_TASK REQUIREMENTS_
Include the line containing "CURVES.append((z, list(pts)))" and all lines before it, repeated exactly from the listing below, without pictures.

[Scene script records]
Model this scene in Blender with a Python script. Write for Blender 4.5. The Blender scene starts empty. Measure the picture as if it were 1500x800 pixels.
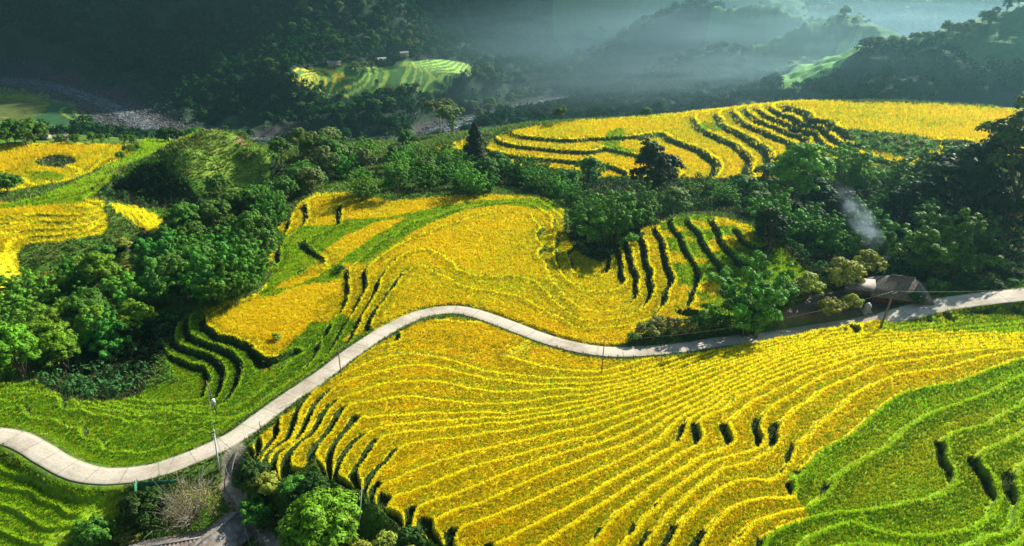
import bpy, math, random
import numpy as np
random.seed(7)
rng = np.random.default_rng(11)
C = bpy.context.scene.collection

# ------------------------------------------------------------------ camera numbers
W0, H0, F0 = 1500.0, 800.0, 1013.0
PITCH = math.radians(25.0)
HC = 73.0
cp, sp = math.cos(PITCH), math.sin(PITCH)

def ray(u, v):
    a = (u - W0 / 2) / F0
    b = -(v - H0 / 2) / F0
    return a, cp + b * sp, -sp + b * cp          # world x, y, z direction

def at(u, v, z):
    """point of the photo (u, v) lying at world height z"""
    dx, dy, dz = ray(u, v)
    t = (z - HC) / dz
    return (dx * t, dy * t, z)

def atr(u, y):
    """point of the photo (u, v) at plan distance y: use for far things -> returns x at that y"""
    return u

# ------------------------------------------------------------------ relief: traced terrace lips (level curves)
ST = 0.6
CURVES = []            # (z, [(u, v), ...])
def L(level, *pts, st=ST):
    CURVES.append((level * st, list(pts)))
def Z(z, *pts):
    CURVES.append((z, list(pts)))

ROAD = [(-140, 628), (-60, 632), (0, 638), (30, 645), (60, 662), (95, 683), (140, 697), (200, 695), (250, 682), (300, 662), (345, 640),
        (385, 610), (430, 578), (470, 552), (510, 520), (560, 487), (610, 462), (660, 453), (700, 460), (750, 478),
        (800, 497), (850, 510), (900, 516), (960, 513), (1010, 508), (1060, 500), (1110, 496), (1150, 491), (1200, 483),
        (1260, 474), (1310, 464), (1360, 450), (1420, 440), (1500, 431), (1580, 424), (1680, 416)]
def road_z(u):
    return float(np.interp(u, [0, 950, 1150, 1200, 1260, 1310, 1400, 1500, 1700], [0, 0, 0.3, 1.0, 2.5, 4.4, 7.0, 8.6, 10.5]))
for (u, v) in ROAD:
    CURVES.append((road_z(u), [(u, v)]))

# foreground hill, rising towards the camera and the right
L(1, (545, 508), (580, 503), (626, 491), (660, 494), (690, 506), (730, 522), (780, 532), (830, 542), (875, 545))
L(2, (470, 560), (454, 580), (442, 598), (436, 620), (426, 646), (410, 654), (394, 692))
L(2, (580, 520), (604, 518), (640, 524), (680, 534), (704, 542), (740, 548), (800, 554), (860, 553), (930, 541), (990, 524))
L(3, (560, 544), (590, 536), (624, 534), (660, 540), (700, 550), (740, 556), (800, 563), (860, 562), (920, 552), (980, 535), (1040, 515), (1100, 503))
L(4, (524, 576), (560, 562), (600, 559), (650, 560), (690, 568), (730, 574), (780, 572), (820, 568), (860, 570))
L(3.7, (490, 585), (470, 610), (458, 634), (440, 646), (420, 680), (414, 698))
L(5, (460, 668), (466, 662), (486, 634), (498, 612), (510, 594), (520, 590), (550, 588), (580, 581), (600, 580), (640, 585), (700, 592), (750, 590), (800, 582), (840, 578),
  (860, 578), (930, 562), (1000, 540), (1060, 520), (1130, 500), (1200, 484))
L(6, (488, 698), (492, 658), (510, 632), (528, 606), (544, 612), (580, 608), (600, 608), (660, 606), (740, 606), (800, 599), (860, 587))
L(7, (490, 696), (502, 676), (516, 656), (532, 640))
L(8, (526, 700), (536, 676), (546, 658), (560, 638), (600, 632), (650, 626), (720, 618), (800, 608), (860, 598), (940, 575), (1010, 550), (1080, 526), (1150, 508), (1250, 490), (1350, 472))
L(9, (536, 720), (550, 698), (570, 676), (590, 652), (610, 647), (640, 643), (676, 640), (720, 632), (790, 620))
L(10, (547, 732), (566, 708), (585, 700), (604, 690), (630, 681), (666, 669), (720, 656), (780, 642), (830, 630), (880, 617), (960, 590), (1040, 558), (1100, 530),
  (1180, 505), (1260, 489), (1340, 480), (1420, 472), (1500, 462))
L(11, (561, 748), (575, 735), (600, 723), (626, 712), (660, 696), (700, 680), (760, 666), (810, 652), (870, 640))
L(12, (600, 778), (606, 758), (622, 738), (658, 728), (690, 714), (724, 700), (770, 682), (800, 670), (860, 652), (900, 641), (960, 612), (1030, 578), (1090, 548), (1150, 522),
  (1200, 508), (1280, 496), (1380, 488), (1500, 478))
L(13, (636, 775), (650, 756), (675, 744), (700, 738), (724, 728), (754, 713), (780, 702), (820, 684), (870, 664), (900, 655))
L(14, (664, 797), (680, 770), (705, 762), (730, 752), (756, 742), (780, 732), (820, 712), (850, 700), (894, 681), (950, 652), (990, 618), (1040, 590), (1090, 562), (1140, 540),
  (1200, 522), (1280, 507), (1400, 497), (1500, 488))
L(15, (720, 812), (750, 790), (790, 766), (830, 745), (860, 730), (905, 699), (951, 674), (987, 654), (1005, 630), (1045, 598))
L(16, (770, 815), (830, 772), (870, 744), (905, 724), (951, 694), (996, 663), (1028, 645), (1028, 632), (1022, 618), (1040, 604), (1080, 579), (1130, 556), (1200, 532),
  (1260, 515), (1333, 506), (1400, 503), (1500, 496))
L(17, (840, 820), (874, 790), (889, 767), (910, 746), (951, 715), (1007, 683), (1053, 661), (1076, 649), (1074, 634), (1066, 620), (1085, 602), (1120, 579), (1160, 560),
  (1205, 540), (1262, 520), (1333, 510), (1400, 507), (1500, 501))
L(18, (900, 816), (930, 780), (962, 745), (1010, 702), (1060, 670), (1100, 660), (1116, 655), (1122, 640), (1114, 620), (1120, 608), (1142, 588), (1170, 573), (1213, 545),
  (1267, 526), (1333, 515), (1400, 511), (1500, 505))
L(19, (930, 820), (951, 786), (985, 748), (1023, 712), (1060, 684), (1112, 667), (1132, 655), (1138, 632), (1146, 616), (1170, 594), (1202, 571), (1250, 553), (1283, 536), (1333, 528),
  (1400, 517), (1450, 509), (1500, 508))
L(20, (965, 818), (996, 766), (1023, 740), (1053, 717), (1075, 705), (1107, 701), (1132, 704), (1150, 694), (1160, 676), (1168, 650), (1187, 637), (1233, 598), (1277, 564), (1317, 548),
  (1383, 540), (1433, 524), (1467, 515), (1500, 513))
L(21, (1018, 818), (1041, 772), (1064, 748), (1098, 732), (1132, 728), (1160, 730), (1166, 716), (1160, 700), (1176, 684), (1202, 658), (1247, 637), (1283, 603), (1317, 577), (1350, 568),
  (1400, 560), (1450, 540), (1500, 525))
L(22, (1060, 820), (1090, 785), (1130, 757), (1180, 745), (1212, 722), (1222, 700), (1245, 683), (1274, 665), (1312, 640), (1350, 613), (1400, 592), (1450, 573), (1500, 548))
L(23, (1100, 830), (1123, 783), (1155, 767), (1189, 756), (1245, 750), (1290, 743), (1335, 732), (1378, 721), (1398, 706), (1400, 687), (1391, 654), (1382, 645), (1396, 633), (1425, 627),
  (1454, 618), (1500, 592))
L(24, (1170, 812), (1200, 780), (1245, 762), (1290, 778), (1326, 784), (1380, 782), (1425, 775), (1454, 755), (1466, 728), (1456, 699), (1438, 679), (1436, 667), (1454, 652), (1500, 630))
L(25, (1190, 830), (1222, 800), (1267, 796), (1312, 800), (1380, 806), (1425, 797), (1447, 784), (1485, 776), (1490, 755), (1488, 710), (1490, 694), (1500, 680), (1540, 660))
L(27, (1300, 860), (1400, 850), (1500, 820), (1540, 760))
L(30, (1300, 1050), (1600, 950), (1800, 760))
L(20, (850, 950), (950, 1000))
L(13, (1700, 470), (1900, 480))
L(22, (1700, 530))
L(27, (1700, 610))

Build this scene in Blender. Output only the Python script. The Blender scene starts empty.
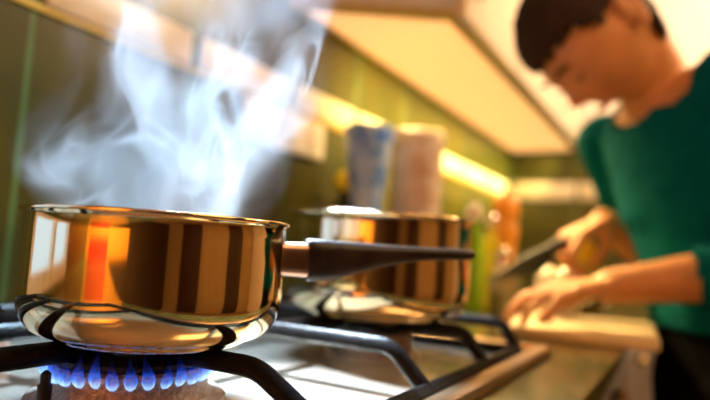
import bpy, bmesh, math, random
from mathutils import Vector, Matrix, noise
random.seed(4)
PI = math.pi
E = 1.03                      # eye height above the floor; worktop stands at 0.917
V = Vector
sc = bpy.context.scene
C = sc.collection
sc.view_settings.view_transform = 'Standard'
sc.view_settings.look = 'None'
sc.view_settings.exposure = 0.0
sc.cycles.use_denoising = True
sc.cycles.max_bounces = 10
sc.cycles.transparent_max_bounces = 32
sc.cycles.volume_bounces = 1
sc.cycles.volume_max_steps = 256
sc.cycles.sample_clamp_indirect = 6.0
sc.cycles.caustics_reflective = True
sc.cycles.caustics_refractive = False

# ------------------------------------------------------------------ materials
def new_mat(name):
    m = bpy.data.materials.new(name); m.use_nodes = True
    return m, m.node_tree.nodes, m.node_tree.links
def N(nt, t, **kw):
    n = nt.nodes.new(t)
    for k, v in kw.items():
        if k.startswith('i_'):
            key = k[2:]
            key = int(key) if key.isdigit() else key.replace('_', ' ')
            n.inputs[key].default_value = v
        else:
            setattr(n, k, v)
    return n
def pm(name, col, rough=0.5, metal=0.0, var=0.12, scale=30.0, bump=0.0, bscale=120.0, trans=0.0, ior=1.45, alpha=1.0, coat=0.0, sss=0.0, emis=None, estr=0.0, rvar=0.0, spec=.5):
    m, nd, lk = new_mat(name); nt = m.node_tree
    b = nd['Principled BSDF']
    b.inputs['Roughness'].default_value = rough
    b.inputs['Metallic'].default_value = metal
    b.inputs['Transmission Weight'].default_value = trans
    b.inputs['IOR'].default_value = ior
    b.inputs['Alpha'].default_value = alpha
    b.inputs['Coat Weight'].default_value = coat
    if sss:
        b.inputs['Subsurface Weight'].default_value = sss
        b.inputs['Subsurface Radius'].default_value = (0.012, 0.004, 0.002)
    if emis:
        b.inputs['Emission Color'].default_value = (*emis, 1); b.inputs['Emission Strength'].default_value = estr
    geo = N(nt, 'ShaderNodeNewGeometry')
    nz = N(nt, 'ShaderNodeTexNoise', i_Scale=scale, i_Detail=3.0)
    lk.new(geo.outputs['Position'], nz.inputs['Vector'])
    rp = N(nt, 'ShaderNodeValToRGB')
    rp.color_ramp.elements[0].position = 0.3; rp.color_ramp.elements[1].position = 0.7
    rp.color_ramp.elements[0].color = (*[c * (1 - var) for c in col], 1)
    rp.color_ramp.elements[1].color = (*[min(1, c * (1 + var)) for c in col], 1)
    lk.new(nz.outputs['Fac'], rp.inputs['Fac']); lk.new(rp.outputs['Color'], b.inputs['Base Color'])
    b.inputs['Specular IOR Level'].default_value = spec
    if rvar:
        mr = N(nt, 'ShaderNodeMapRange', i_3=max(0, rough - rvar), i_4=rough + rvar)
        lk.new(nz.outputs['Fac'], mr.inputs[0]); lk.new(mr.outputs[0], b.inputs['Roughness'])
    if bump:
        n2 = N(nt, 'ShaderNodeTexNoise', i_Scale=bscale, i_Detail=2.0)
        lk.new(geo.outputs['Position'], n2.inputs['Vector'])
        bp = N(nt, 'ShaderNodeBump', i_Strength=bump, i_Distance=0.002)
        lk.new(n2.outputs['Fac'], bp.inputs['Height']); lk.new(bp.outputs['Normal'], b.inputs['Normal'])
    return m
def emat(name, col, strength):
    m, nd, lk = new_mat(name)
    nd.remove(nd['Principled BSDF'])
    e = nd.new('ShaderNodeEmission'); e.inputs[0].default_value = (*col, 1); e.inputs[1].default_value = strength
    lk.new(e.outputs[0], nd['Material Output'].inputs[0])
    return m

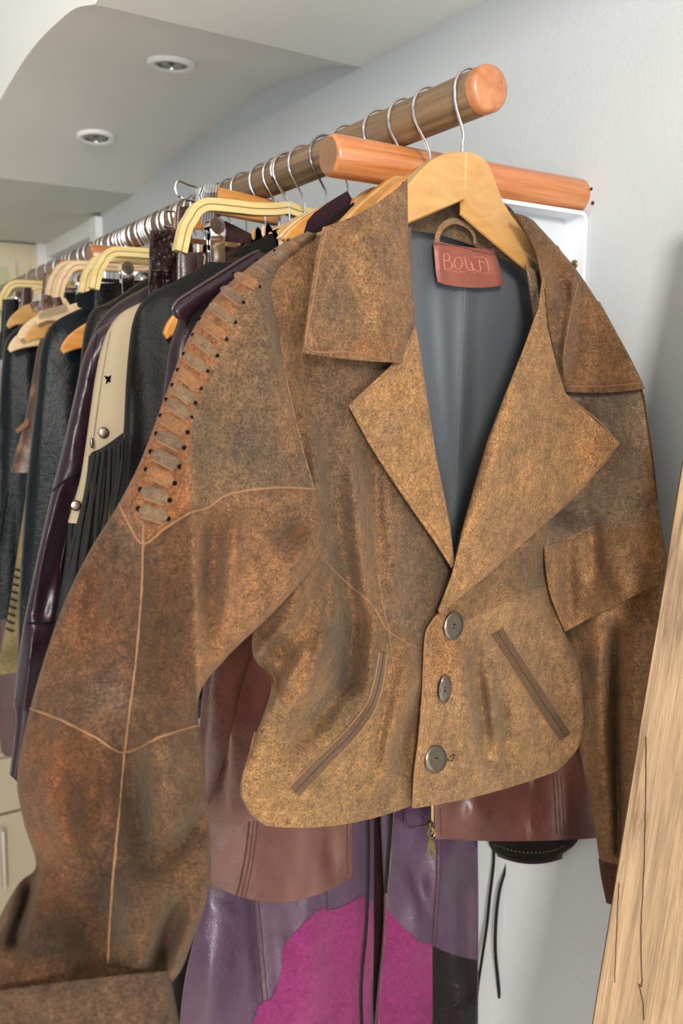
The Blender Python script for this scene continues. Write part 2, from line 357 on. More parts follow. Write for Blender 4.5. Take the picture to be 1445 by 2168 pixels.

_RESULT OF THIS EXERCISE_
Model this scene in Blender with a Python script. Write for Blender 4.5. The Blender scene starts empty. Measure the picture as if it were 1500x800 pixels.
import bpy, math, random
import numpy as np
random.seed(7)
rng = np.random.default_rng(11)
C = bpy.context.scene.collection

# ------------------------------------------------------------------ camera numbers
W0, H0, F0 = 1500.0, 800.0, 1013.0
PITCH = math.radians(25.0)
HC = 73.0
cp, sp = math.cos(PITCH), math.sin(PITCH)

def ray(u, v):
    a = (u - W0 / 2) / F0
    b = -(v - H0 / 2) / F0
    return a, cp + b * sp, -sp + b * cp          # world x, y, z direction

def at(u, v, z):
    """point of the photo (u, v) lying at world height z"""
    dx, dy, dz = ray(u, v)
    t = (z - HC) / dz
    return (dx * t, dy * t, z)

def atr(u, y):
    """point of the photo (u, v) at plan distance y: use for far things -> returns x at that y"""
    return u

# ------------------------------------------------------------------ relief: traced terrace lips (level curves)
ST = 0.6
CURVES = []            # (z, [(u, v), ...])
def L(level, *pts, st=ST):
    CURVES.append((level * st, list(pts)))
def Z(z, *pts):
    CURVES.append((z, list(pts)))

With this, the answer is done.